■ PROBLEM REQUIREMENTS ■
Find each line with "Python" and copy it.

■ DATA IN THIS EXERCISE ■
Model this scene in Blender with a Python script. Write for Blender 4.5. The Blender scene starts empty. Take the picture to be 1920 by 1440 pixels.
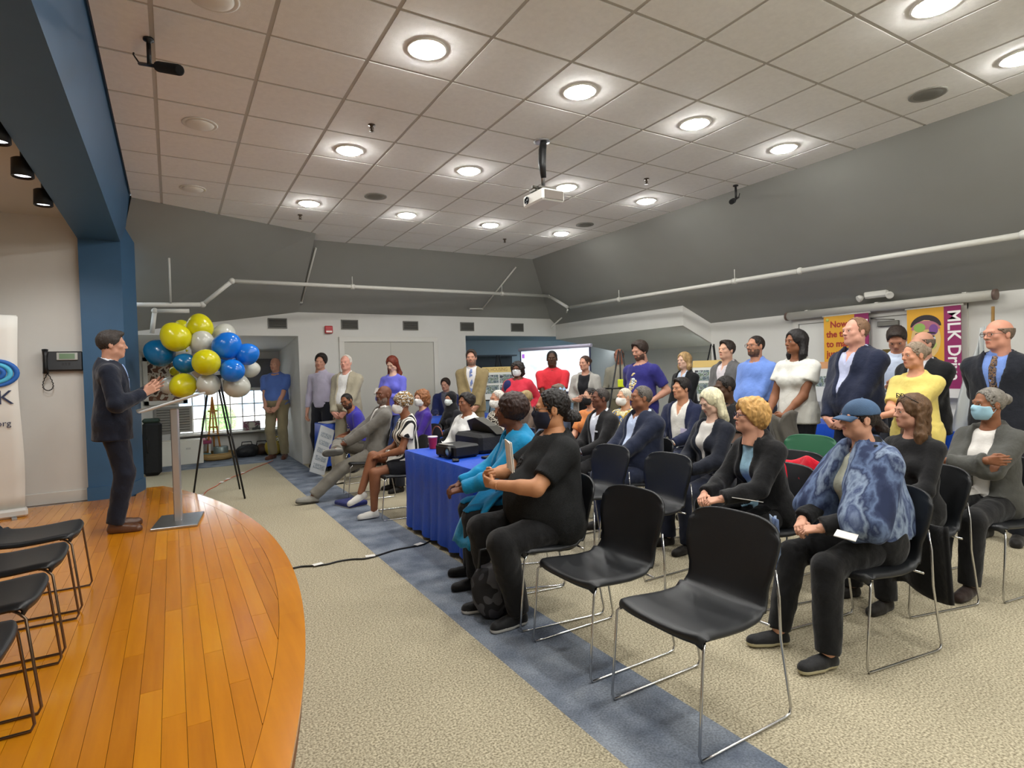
import bpy, bmesh, math, random
import numpy as np
from mathutils import Vector, Matrix, Euler
random.seed(7)
SC = bpy.context.scene
COL = SC.collection
PI = math.pi

# ------------------------------------------------------------------ camera
def look_matrix(loc, yaw, pitch, roll):
    cy, sy, cp, sp, cr, sr = math.cos(yaw), math.sin(yaw), math.cos(pitch), math.sin(pitch), math.cos(roll), math.sin(roll)
    f = Vector((sy*cp, cy*cp, sp)); r = Vector((cy, -sy, 0)); u = r.cross(f)
    r2 = r*cr + u*sr; u2 = -r*sr + u*cr
    m = Matrix((r2, u2, -f)).transposed().to_4x4(); m.translation = loc
    return m
cam_data = bpy.data.cameras.new('camera'); cam = bpy.data.objects.new('camera', cam_data); COL.objects.link(cam)
cam_data.sensor_width = 36.0; cam_data.lens = 20.25; cam_data.clip_start = 0.05; cam_data.clip_end = 200
cam.matrix_world = look_matrix(Vector((0, 0, 1.45)), 0.533, -0.020, -0.029)
SC.camera = cam

# ------------------------------------------------------------------ world, exposure
w = bpy.data.worlds.new('daylight'); SC.world = w; w.use_nodes = True
bgn = w.node_tree.nodes['Background']; bgn.inputs[0].default_value = (0.80, 0.90, 1.0, 1); bgn.inputs[1].default_value = 5.0
SC.view_settings.view_transform = 'Standard'; SC.view_settings.look = 'None'
SC.cycles.diffuse_bounces = 5; SC.cycles.glossy_bounces = 3; SC.cycles.transmission_bounces = 6; SC.cycles.max_bounces = 8; SC.cycles.adaptive_threshold = 0.02
SC.view_settings.exposure = 1.25; SC.view_settings.gamma = 1.0; SC.view_settings.use_curve_mapping = False
LAMP = 76.0         # emission of a lit ceiling downlight lens
TRACK = 15.0        # watts of one stage track spot

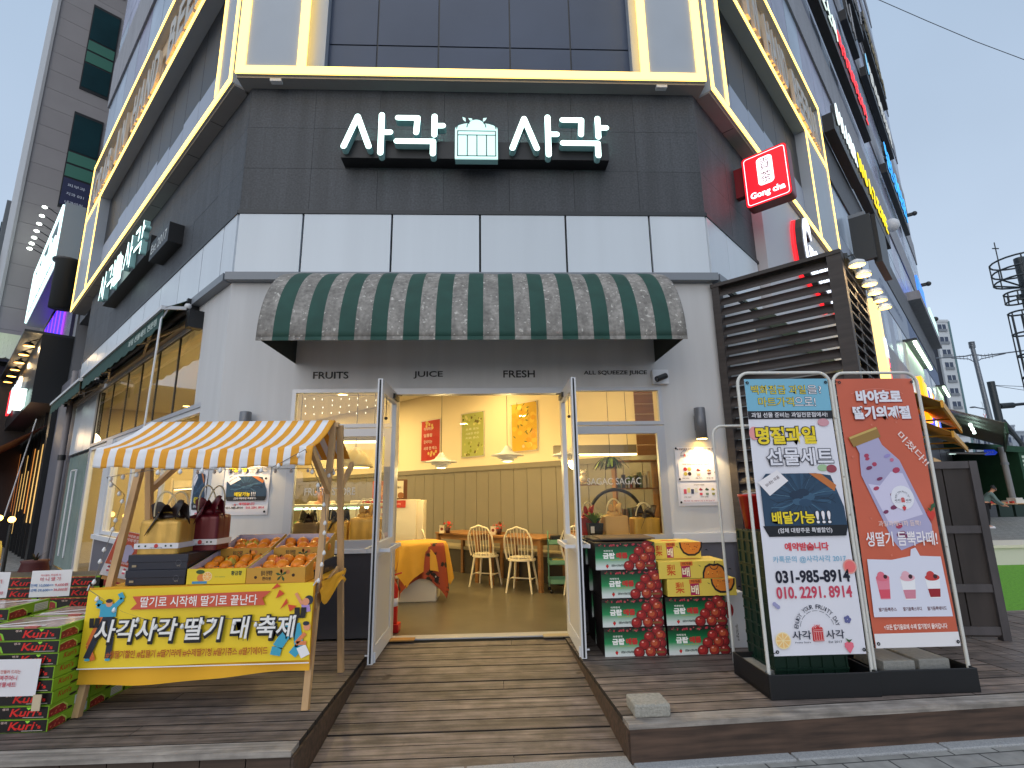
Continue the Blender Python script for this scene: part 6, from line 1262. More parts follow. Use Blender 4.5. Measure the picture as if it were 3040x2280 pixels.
t = thing('potted_plant', 'small bright green plant in a black square pot, right shop window', 'potted plant', (1.13, .30, .916)); m = MB(); m.lathe([(.095, 0), (.115, .14)], M_black, 4, T=TR(0, 0, 0, radians(45)), smooth=False); m.rect(-.06, -.02, .04, .11, -.083, M_paper); m.build('pot', t); tuft(t, 90, .17, .21, [g1, g1, g2], 5, .010, z0=.11)
t = thing('hanging_plant', 'staghorn fern hanging behind the right shop window', 'plant', (1.66, 1.7, 1.80)); tuft(t, 46, .30, .36, [g2, g3, g1], 6, .03, 1.3); m = MB(); m.tube([(0, 0, 0), (0, 0, 1.75)], .004, M_black, 5); m.build('cord', t); m = MB(); m.ball((0, 0, -.02), .07, mat('moss', (70, 62, 34), .9), 8); m.build('moss_ball', t)
t = thing('plant', 'striped green pot plant on the wooden rack behind the right window', 'plant', (1.93, 1.75, 1.44)); tuft(t, 26, .14, .34, [g1, g2], 8, .03, .5)
t = thing('wooden_rack', 'open oak rack with books and pots against the right inner wall', 'rack', (2.02, 1.72, 0))
for x in (-.3, .28): m = MB(); m.box(x, x + .025, -.02, .2, 0, 1.82, M_wood); m.build('upright', t)
for z in (.55, .95, 1.42, 1.80): m = MB(); m.box(-.3, .3, -.02, .2, z, z + .022, M_wood); m.build('shelf', t)
m = MB(); random.seed(12)
for z in (.572, .972, 1.442): 
    x = -.26
    while x < .2: d = random.uniform(.015, .045); m.box(x, x + d, 0, .14, z, z + random.uniform(.1, .26), ink(random.choice([(120, 90, 60), (60, 50, 44), (180, 160, 120), (90, 110, 90), (200, 190, 170), (150, 70, 50)]))); x += d + random.uniform(.002, .05)
m.build('books', t)
t = thing('wood_panel', 'light wood board column on the wall above the oak rack', 'panel', (2.22, 1.86, 1.9)); m = MB()
for k in range(8): m.box(-.12, .16, 0, .02, k * .15, k * .15 + .144, M_wood)
m.build('boards', t)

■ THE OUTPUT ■
Model this scene in Blender with a Python script. Write for Blender 4.5. The Blender scene starts empty. Take the picture to be 1920 by 1440 pixels.
Continue the Blender Python script for this scene: part 6, from line 1262. More parts follow. Use Blender 4.5. Measure the picture as if it were 3040x2280 pixels.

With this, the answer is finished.